18 Since the Court of First Instance has committed no error in law in that regard, the first limb of the plea in law must be rejected as unfounded.

The second limb of the plea in law

Admissibility

19 The Commission contends that, in so far as Mr Rasmussen purports to challenge the Commission' s decision to assign a temporary post in Grade A 3 to the Lisbon office following termination of the rotation procedure, he is introducing a new ground of action which changes the subject-matter of the proceedings before the Court of First Instance and must be declared inadmissible in accordance with Article 113(2) of the Rules of Procedure.

20 Mr Rasmussen states that, by the second limb of his plea in law, he is asking the Court to examine whether, by drawing a distinction between members of the temporary staff according to whether they are called on to fill a permanent post or a post of a temporary nature, the Court of First Instance has infringed Article 9 of the employment conditions of other servants.

21 In that connection the Court has consistently held that an appeal is admissible only in so far as it is claimed that the decision of the Court of First Instance is incompatible with the rules of law the application of which it had to ensure (see Case C-283/90 P Vidrányi v Commission [1991] ECR I-4339, paragraph 13).

22 Since Article 9 of the employment conditions of other servants is one of the rules of law the application of which the Court of First Instance has to ensure and since the appeal complains that the Court of First Instance failed to observe it, the second limb of the plea in law must be declared admissible.

Substance

23 Article 9 of the employment conditions of other servants states that "temporary staff shall not be engaged for any purpose other than that of filling, in accordance with this Title, vacant posts included in the list of posts appended to the section of the budget relating to each institution".

24 In the present case, no permanent post was vacant, because, as the Court of First Instance pointed out at paragraph 36 of the judgment under appeal, the person filling the job of Director of the Lisbon Office had been re-assigned to Tokyo together with his post, in accordance with the rotation procedure.

25 It has already been observed that Articles 4, 29 and 45 of the Staff Regulations are not applicable because no permanent post is vacant within the meaning of those provisions.

26 As the Court of First Instance pointed out, a member of temporary staff was engaged to fill a post in the list of posts appended to the section of the budget relating to each institution which the budgetary authorities have classified as temporary.

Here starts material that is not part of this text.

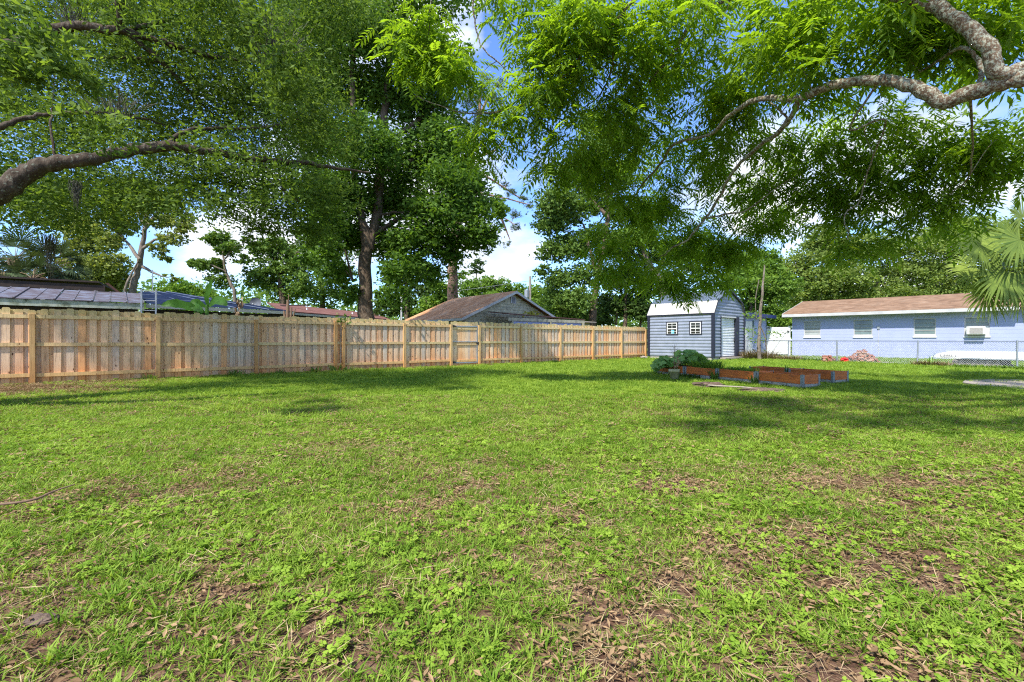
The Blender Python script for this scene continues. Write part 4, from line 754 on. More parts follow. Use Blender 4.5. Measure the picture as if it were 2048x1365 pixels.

27 That recruitment could therefore only have been effected under Article 2(a) of the employment conditions of other servants. By holding that it is not possible to infer from the engagement of a member of the temporary staff under Article 2(a) of the employment conditions of other servants the prior existence of a permanent post, unlike the situation in which a member of the temporary staff is engaged under Article 2(b) of those conditions, the Court of First Instance has in no way infringed Article 9 of the said conditions. That provision merely states that the purpose of engaging a member of the temporary staff is to fill a vacant post provided for in the budget. It does not prohibit the division of budgetary posts into permanent and temporary posts.

28 Since the Court of First Instance has committed no error in law in that regard, the second limb of the plea in law must be declared unfounded.

29 It follows from the foregoing that the appeal must be dismissed in its entirety.

Costs

30 Article 70 of the Rules of Procedure provides that in proceedings between the Communities and their servants the institutions are to bear their own costs. However, by virtue of Article 122 of those rules, Article 70 is not to apply to appeals brought by officials or other servants of the institutions. Since the appellant has failed in his submissions, he must be ordered to pay the costs pursuant to Article 69(2) of the Rules of Procedure.

On those grounds,

THE COURT (Sixth Chamber)

hereby:

1. Dismisses the appeal;

2. Orders the appellant to pay the costs.